Original Post 09.18.2008
I’ve been researching Web 2.0 news and different company implementations to try to gain some knoweldge around what are the successful things that different groups are rolling out for the community and user bases. DEMOFall 08 conference got over and WEB 2.0 expo NY is going on this week so there has been lots of discussion on Web 2.0 as of late.
The article features the way not to implement your Web 2.0 features and functionalities. WSJ Wall street Journal releases a redesign and great Web 2.0 features but only to those users that are paying money for the online services. What a way to limit you community building and cross selling ability.
Less is more is the overarching idea in this article. The idea of creating scaled back features instead of non useful bloated features is right on the mark and I like the strategy around rolling out a few key features and letting the community drive the build out of addititional features.
Social computing magazine article
This article digs into the strategy behind some Web 2.0 concepts and offeres some insight on what key aspects to think about when building the plan to move from 1,0 to 2.0.
Info week is covering Web 2.0 expo information this week and has an article summarizing im Oriely’s keynote speech. First, how Web meets World and secondly how to create more value than you’re capturing. “You better be working on something that can really make a difference.”
Another article posted a while back has a different take on where we are in social web…
According to Chris Shipley, executive producer of the DEMOFall 08 conference, we’ve already moved past Web 2.0. We’re wrapping up the third generation of the Web. And we’re moving on to the fourth. That’s when social networking and Web 2.0 (which is actually Web 3.0, she says — confused yet?) gets to work.
The generations of the Web went like this, Shipley said: The first generation, more than a decade ago, was just flat Web pages, displaying information.
The second generation added the ability to do transactions, especially buying and selling. That was the dot-com boom.
The third generation is the one usually called Web 2.0, and it includes blogs, wikis, Facebook, and other social-networking sites. It’s the social Web, the era of user-generated content. “Power shifted from site owners to site users,” Shipley said.

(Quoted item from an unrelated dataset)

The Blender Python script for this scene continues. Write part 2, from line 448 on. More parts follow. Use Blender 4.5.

The problem with the social Web: It didn’t generate a lot of wealth. “There really aren’t a lot of Web 2.0 millionaires,” Shipley said. By comparison, the dot-com Web generated a great deal of wealth.
Moreover, many social Web sites just aren’t useful, Shipley said. Or, they haven’t demonstrated their usefulness just yet.

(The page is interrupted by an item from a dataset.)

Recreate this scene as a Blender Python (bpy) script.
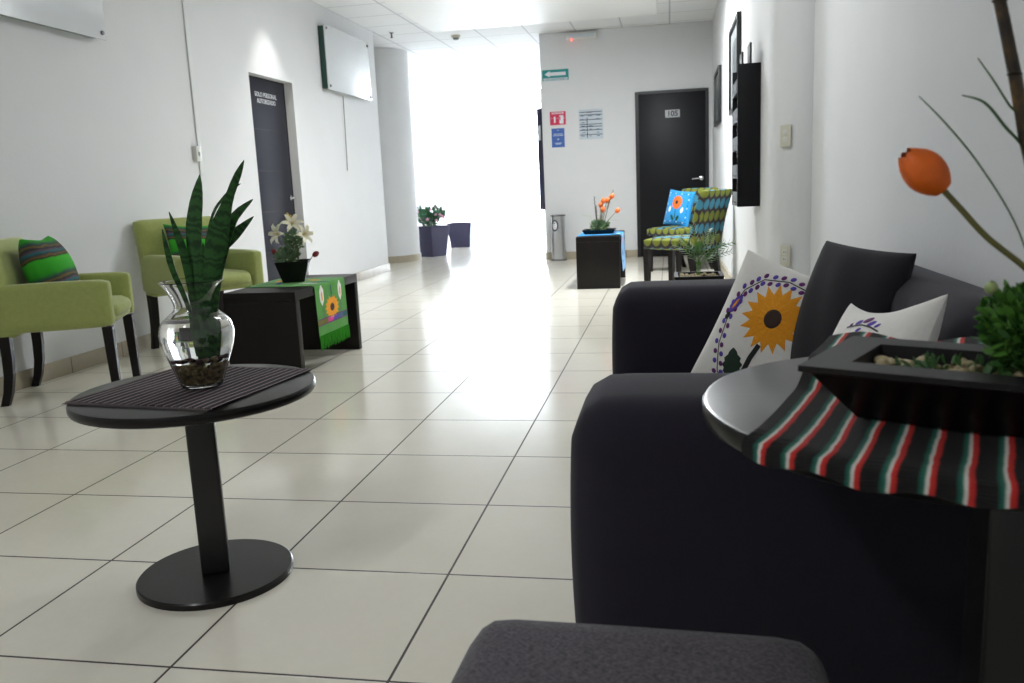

That last was an aha! moment for me. She’s right. Sure, there are exceptions: Wikipedia is a great source for research (so long as you take into account its inherent unreliability). Blogs are great sources of information, insight, and entertainment — like Wikipedia, they’re often unreliable, but when you’ve identified reliable blogs, they’re extremely useful.
On the other hand, Facebook and Twitter, to name two examples, are entertaining and fun — but what are they for? I enjoy both services, but I can’t really point to anything I’ve done with them that I couldn’t have done — often more efficiently — with some other tool. They’re fun.
That points to the next generation of the Internet, which Shipley calls the “distributed Web.” The Web is getting out of our PCs, off our desktops, and into mobile devices. And the social Web is being put to work, for business collaboration, to achieve personal goals, and to create market value.
And, as the social Web becomes useful, more people will use it. Right now, it has tens of millions of users — pretty big, but dwarfed by the billions who use the flat Internet. As the social Web gets more useful, it will be used by hundreds of millions of people, Shipley said.